#### Data provided:
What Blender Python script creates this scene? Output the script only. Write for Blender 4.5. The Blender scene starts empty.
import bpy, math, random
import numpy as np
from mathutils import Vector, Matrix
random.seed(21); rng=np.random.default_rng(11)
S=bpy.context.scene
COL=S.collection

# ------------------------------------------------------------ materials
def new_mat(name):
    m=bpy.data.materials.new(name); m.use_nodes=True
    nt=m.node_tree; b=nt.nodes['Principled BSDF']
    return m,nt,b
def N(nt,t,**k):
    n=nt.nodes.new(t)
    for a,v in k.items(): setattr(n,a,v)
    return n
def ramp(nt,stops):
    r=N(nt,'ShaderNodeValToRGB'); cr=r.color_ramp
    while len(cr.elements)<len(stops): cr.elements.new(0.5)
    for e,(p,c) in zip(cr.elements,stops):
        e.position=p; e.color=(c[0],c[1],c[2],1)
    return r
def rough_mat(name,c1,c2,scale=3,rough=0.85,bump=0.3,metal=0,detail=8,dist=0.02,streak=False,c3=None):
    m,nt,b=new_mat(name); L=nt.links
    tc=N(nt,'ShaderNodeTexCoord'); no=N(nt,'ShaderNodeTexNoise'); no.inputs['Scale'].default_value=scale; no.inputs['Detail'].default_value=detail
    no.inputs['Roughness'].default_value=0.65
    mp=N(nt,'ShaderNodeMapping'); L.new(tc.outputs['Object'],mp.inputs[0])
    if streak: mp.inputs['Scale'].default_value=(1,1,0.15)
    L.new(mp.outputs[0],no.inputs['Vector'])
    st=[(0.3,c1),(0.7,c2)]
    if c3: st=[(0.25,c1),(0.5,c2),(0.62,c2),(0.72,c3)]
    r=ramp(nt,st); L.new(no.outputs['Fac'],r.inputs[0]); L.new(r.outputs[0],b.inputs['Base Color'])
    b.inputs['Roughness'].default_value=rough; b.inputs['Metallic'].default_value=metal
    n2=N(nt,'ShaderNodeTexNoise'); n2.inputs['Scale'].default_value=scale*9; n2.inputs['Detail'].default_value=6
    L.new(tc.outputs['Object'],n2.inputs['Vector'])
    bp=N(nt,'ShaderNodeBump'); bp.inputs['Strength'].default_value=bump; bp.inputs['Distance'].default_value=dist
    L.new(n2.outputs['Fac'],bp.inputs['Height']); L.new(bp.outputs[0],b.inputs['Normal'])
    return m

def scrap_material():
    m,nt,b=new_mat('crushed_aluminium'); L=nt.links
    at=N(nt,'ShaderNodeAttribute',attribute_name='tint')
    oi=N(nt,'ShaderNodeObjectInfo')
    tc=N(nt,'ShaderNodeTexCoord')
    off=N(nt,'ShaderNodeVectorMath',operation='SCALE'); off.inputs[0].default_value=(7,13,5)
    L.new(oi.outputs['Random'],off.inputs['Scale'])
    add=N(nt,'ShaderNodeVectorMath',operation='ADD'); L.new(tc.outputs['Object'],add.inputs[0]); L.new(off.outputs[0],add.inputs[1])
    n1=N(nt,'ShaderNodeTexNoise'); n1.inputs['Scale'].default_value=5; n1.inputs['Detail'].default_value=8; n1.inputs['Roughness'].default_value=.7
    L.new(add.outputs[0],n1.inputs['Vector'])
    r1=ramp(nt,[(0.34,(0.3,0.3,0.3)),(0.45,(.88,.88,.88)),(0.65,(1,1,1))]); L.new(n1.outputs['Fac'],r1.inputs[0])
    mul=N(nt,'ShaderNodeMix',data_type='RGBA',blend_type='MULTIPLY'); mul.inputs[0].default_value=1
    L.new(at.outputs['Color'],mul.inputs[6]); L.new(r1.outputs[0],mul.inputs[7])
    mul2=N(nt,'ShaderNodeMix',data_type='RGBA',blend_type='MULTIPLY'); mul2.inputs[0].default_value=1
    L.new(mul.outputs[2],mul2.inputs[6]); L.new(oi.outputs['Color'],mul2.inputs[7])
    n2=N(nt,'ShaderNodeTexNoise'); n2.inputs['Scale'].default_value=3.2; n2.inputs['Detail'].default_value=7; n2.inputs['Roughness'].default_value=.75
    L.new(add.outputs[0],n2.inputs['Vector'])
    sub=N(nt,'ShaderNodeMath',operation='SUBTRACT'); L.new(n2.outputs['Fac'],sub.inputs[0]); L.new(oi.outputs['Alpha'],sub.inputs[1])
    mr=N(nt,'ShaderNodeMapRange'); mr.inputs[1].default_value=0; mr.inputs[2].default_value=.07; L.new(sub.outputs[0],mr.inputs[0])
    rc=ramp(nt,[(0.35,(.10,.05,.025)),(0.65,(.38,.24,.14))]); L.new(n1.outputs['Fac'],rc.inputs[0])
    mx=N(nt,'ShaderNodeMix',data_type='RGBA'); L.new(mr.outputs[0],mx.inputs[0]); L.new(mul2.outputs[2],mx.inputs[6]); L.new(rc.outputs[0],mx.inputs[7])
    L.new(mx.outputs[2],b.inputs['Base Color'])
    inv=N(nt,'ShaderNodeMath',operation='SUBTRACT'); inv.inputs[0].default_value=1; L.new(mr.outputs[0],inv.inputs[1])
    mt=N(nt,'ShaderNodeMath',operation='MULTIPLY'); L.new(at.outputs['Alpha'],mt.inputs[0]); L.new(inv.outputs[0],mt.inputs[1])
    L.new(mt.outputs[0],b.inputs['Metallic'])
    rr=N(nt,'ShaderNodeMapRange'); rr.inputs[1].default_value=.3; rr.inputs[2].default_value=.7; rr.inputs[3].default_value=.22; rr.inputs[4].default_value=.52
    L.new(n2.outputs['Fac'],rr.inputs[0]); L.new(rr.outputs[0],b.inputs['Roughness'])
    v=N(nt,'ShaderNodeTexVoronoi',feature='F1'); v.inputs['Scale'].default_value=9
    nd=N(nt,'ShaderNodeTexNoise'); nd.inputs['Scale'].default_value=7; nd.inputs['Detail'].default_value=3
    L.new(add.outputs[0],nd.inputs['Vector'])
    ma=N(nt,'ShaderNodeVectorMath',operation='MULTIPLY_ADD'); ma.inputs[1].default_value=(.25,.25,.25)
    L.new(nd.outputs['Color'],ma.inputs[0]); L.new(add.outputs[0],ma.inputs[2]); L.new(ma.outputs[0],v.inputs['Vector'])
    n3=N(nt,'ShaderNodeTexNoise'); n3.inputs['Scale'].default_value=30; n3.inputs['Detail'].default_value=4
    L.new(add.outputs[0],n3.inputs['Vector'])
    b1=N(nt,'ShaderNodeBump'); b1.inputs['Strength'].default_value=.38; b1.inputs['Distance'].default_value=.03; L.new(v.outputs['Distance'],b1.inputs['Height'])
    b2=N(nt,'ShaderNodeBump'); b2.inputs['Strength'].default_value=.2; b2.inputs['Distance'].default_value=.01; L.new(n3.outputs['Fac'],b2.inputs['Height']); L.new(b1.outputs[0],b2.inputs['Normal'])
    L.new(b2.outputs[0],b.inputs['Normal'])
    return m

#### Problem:
Only the lines from the start of the data to the line holding "COL=S.collection" are wanted; return them exactly, both ends included.

#### Output for this exercise:
What Blender Python script creates this scene? Output the script only. Write for Blender 4.5. The Blender scene starts empty.
import bpy, math, random
import numpy as np
from mathutils import Vector, Matrix
random.seed(21); rng=np.random.default_rng(11)
S=bpy.context.scene
COL=S.collection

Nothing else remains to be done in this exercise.